Emmanuel Macron avait estimé, le 19 septembre 2019, que ce travail conduirait l’État à “investir, au sens premier du terme, et [à] revisiter des choix d’organisation pour investir sur nos enfants”. “90% se jouent avant 3 ans, et plus on est dans un milieu difficile, plus on se retrouve à organiser difficilement ces 1 000 premiers jours”, avait-il déclaré. Selon le gouvernement, un parent sur deux déclare ne pas s’en sortir et 25% de ceux qui assurent eux-mêmes la garde de leur enfant ne le font pas “par choix”. En s’appuyant sur ces chiffres, le chef de l’Etat avait clairement annoncé vouloir “répondre à l’appel de parents parfois démunis, terrorisés”.

Comment le rapport sur les 1 000 premiers jours a-t-il influencé la décision de l’exécutif ?

La commission présidée par Boris Cyrulnik a finalement rendu son rapport (PDF) sur les 1 000 premiers jours de l’enfant le 8 septembre, un an après son installation. Développer un accompagnement à la parentalité, repenser les congés de naissance, mieux soigner la dépression post-partum, construire des espaces plus propices au développement de l’enfant, former les professionnels sur les 1 000 premiers jours de l’enfant… En 130 pages, les 18 experts formulent de nombreuses propositions. Pour l’instant, l’exécutif a choisi de se saisir d’un sujet : le congé paternité, recommandation centrale du rapport Cyrulnik.

Ainsi, convaincus qu’“il faut du temps, de la disponibilité et de la proximité physique et émotionnelle de la part des parents pour qu’ils construisent avec leur bébé une relation harmonieuse”, les auteurs du rapport recommandent d’allonger la durée du congé paternité. “Une partie pourrait être prise après la naissance et l’autre partie à la fin du congé maternel”, suggèrent-ils notamment. Les experts préconisent neuf semaines de congé paternité.

“L’urgence, c’était le congé de paternité, parce que, aujourd’hui, il est de 14 jours.
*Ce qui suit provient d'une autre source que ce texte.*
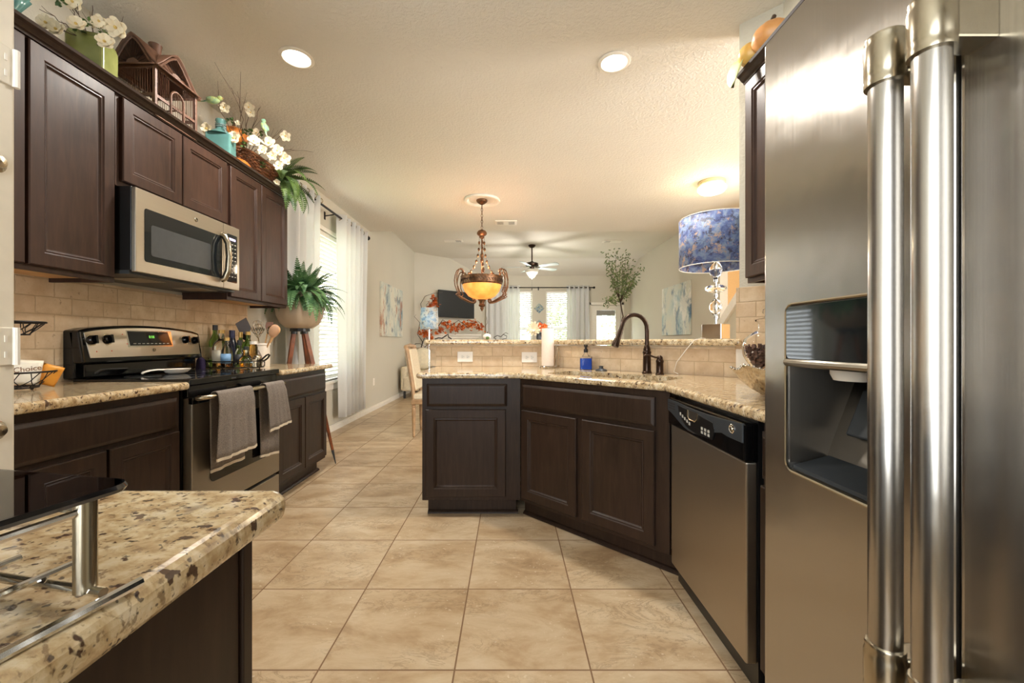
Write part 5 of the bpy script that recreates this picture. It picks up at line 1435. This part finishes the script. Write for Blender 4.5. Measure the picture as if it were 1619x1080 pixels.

C’est insuffisant tant au regard des attentes scientifiques que des attentes de la société”, justifie l’Elysée auprès du service politique de France Télévisions. “On voit que, pour que ce lien d’attachement se construise, il faut allonger, il faut proposer plus de temps au deuxième parent auprès de son enfant.” Pour autant, l’exécutif ne suit pas les conclusions de la commission. “Doubler, c’est déjà un changement assez massif en matière d’évolution culturelle et pour la place des pères à la naissance. (…) Cela nous semble un bon équilibre entre la proposition qui est faite et la transformation de ce qui est en vigueur aujourd’hui”, assume-t-on à l’Elysée.